## Objective
Copy, exactly and only, the lines from the one with "Reconstruct this image" up to and including the one with "scene = bpy.context.scene", leaving pictures out.

## Records supplied

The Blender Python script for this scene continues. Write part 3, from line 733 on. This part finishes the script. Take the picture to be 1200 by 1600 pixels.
* * *
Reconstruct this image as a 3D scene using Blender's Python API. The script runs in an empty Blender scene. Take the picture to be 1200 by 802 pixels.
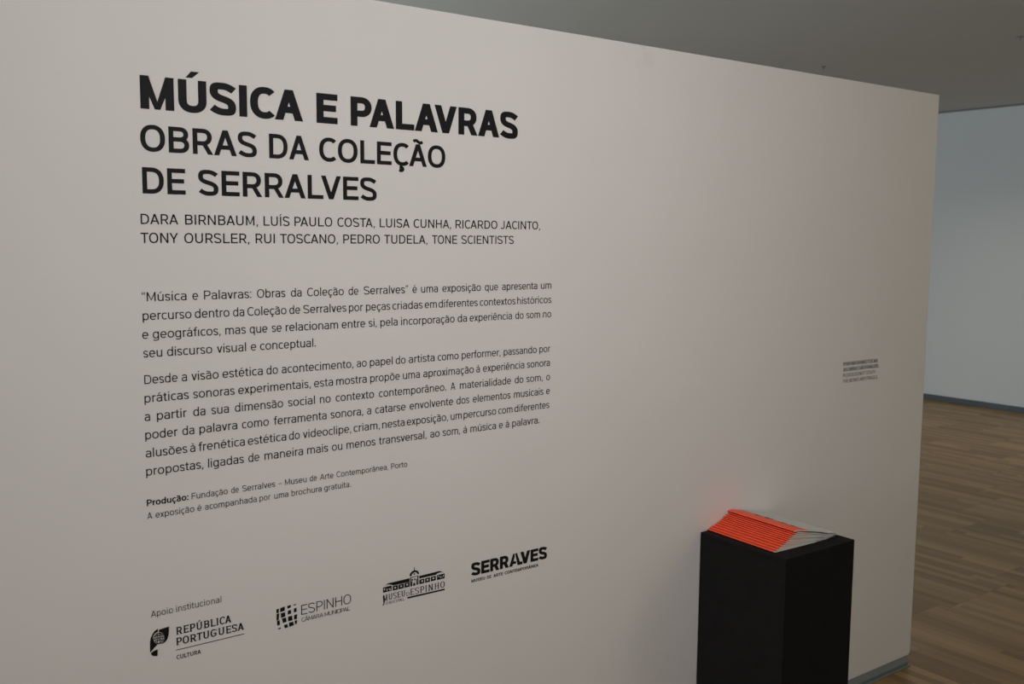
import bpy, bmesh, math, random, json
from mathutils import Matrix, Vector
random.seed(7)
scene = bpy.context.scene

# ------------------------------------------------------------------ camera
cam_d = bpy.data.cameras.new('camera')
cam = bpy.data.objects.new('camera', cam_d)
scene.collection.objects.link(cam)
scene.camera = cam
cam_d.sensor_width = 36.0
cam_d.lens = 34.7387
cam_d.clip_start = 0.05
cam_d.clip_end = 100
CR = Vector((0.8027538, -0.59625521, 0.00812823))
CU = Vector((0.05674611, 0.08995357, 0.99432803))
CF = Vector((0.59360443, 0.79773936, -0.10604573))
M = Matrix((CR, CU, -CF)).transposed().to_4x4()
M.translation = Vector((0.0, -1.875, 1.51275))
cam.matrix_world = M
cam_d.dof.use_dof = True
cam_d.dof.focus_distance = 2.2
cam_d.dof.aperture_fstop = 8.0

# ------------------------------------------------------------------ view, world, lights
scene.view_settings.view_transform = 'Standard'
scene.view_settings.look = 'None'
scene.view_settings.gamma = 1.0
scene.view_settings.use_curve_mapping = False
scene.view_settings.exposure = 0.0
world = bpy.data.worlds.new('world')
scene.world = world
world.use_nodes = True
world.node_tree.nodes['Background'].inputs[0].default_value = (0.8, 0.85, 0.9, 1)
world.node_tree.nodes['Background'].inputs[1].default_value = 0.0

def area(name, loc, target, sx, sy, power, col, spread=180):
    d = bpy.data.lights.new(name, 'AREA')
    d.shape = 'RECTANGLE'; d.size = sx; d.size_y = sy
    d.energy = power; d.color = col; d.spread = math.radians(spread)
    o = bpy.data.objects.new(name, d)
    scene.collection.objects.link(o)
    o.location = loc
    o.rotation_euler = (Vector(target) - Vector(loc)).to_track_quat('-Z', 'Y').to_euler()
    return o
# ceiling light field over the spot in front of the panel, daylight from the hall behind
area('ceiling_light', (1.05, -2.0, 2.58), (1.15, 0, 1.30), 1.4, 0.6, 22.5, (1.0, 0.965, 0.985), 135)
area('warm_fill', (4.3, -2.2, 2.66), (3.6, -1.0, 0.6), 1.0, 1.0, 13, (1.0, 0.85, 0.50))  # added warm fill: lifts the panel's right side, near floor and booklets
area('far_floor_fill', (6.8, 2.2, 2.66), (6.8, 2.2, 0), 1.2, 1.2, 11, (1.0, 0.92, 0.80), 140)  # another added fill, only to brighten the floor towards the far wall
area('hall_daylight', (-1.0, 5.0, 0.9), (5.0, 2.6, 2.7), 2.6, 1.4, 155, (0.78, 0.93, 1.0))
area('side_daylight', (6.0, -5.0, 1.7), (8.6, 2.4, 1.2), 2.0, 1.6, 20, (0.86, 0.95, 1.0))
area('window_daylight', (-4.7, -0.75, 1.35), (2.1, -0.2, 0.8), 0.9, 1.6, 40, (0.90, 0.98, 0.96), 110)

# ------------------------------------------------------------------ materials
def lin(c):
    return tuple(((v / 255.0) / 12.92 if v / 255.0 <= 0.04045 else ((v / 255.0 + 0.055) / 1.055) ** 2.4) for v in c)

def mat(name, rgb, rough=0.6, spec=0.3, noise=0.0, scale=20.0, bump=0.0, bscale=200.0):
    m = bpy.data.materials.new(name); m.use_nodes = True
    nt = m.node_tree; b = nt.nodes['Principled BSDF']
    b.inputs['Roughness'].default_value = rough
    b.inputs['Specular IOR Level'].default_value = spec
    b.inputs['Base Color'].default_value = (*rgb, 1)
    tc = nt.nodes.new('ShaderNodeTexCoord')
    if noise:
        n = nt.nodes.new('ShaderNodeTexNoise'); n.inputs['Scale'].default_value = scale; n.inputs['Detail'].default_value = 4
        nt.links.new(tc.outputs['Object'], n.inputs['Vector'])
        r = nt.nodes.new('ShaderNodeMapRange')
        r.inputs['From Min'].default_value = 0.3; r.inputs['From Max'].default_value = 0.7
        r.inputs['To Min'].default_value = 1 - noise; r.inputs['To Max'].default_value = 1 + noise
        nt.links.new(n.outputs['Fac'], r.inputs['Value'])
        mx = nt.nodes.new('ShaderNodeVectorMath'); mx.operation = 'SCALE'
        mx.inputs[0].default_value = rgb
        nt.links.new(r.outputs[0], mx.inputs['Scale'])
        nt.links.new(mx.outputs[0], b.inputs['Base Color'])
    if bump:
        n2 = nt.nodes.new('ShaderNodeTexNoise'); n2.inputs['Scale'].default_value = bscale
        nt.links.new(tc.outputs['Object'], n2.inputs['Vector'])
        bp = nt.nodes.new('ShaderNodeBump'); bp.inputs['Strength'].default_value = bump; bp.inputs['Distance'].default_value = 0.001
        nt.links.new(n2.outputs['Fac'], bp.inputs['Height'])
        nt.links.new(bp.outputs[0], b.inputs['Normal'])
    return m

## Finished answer
Reconstruct this image as a 3D scene using Blender's Python API. The script runs in an empty Blender scene. Take the picture to be 1200 by 802 pixels.
import bpy, bmesh, math, random, json
from mathutils import Matrix, Vector
random.seed(7)
scene = bpy.context.scene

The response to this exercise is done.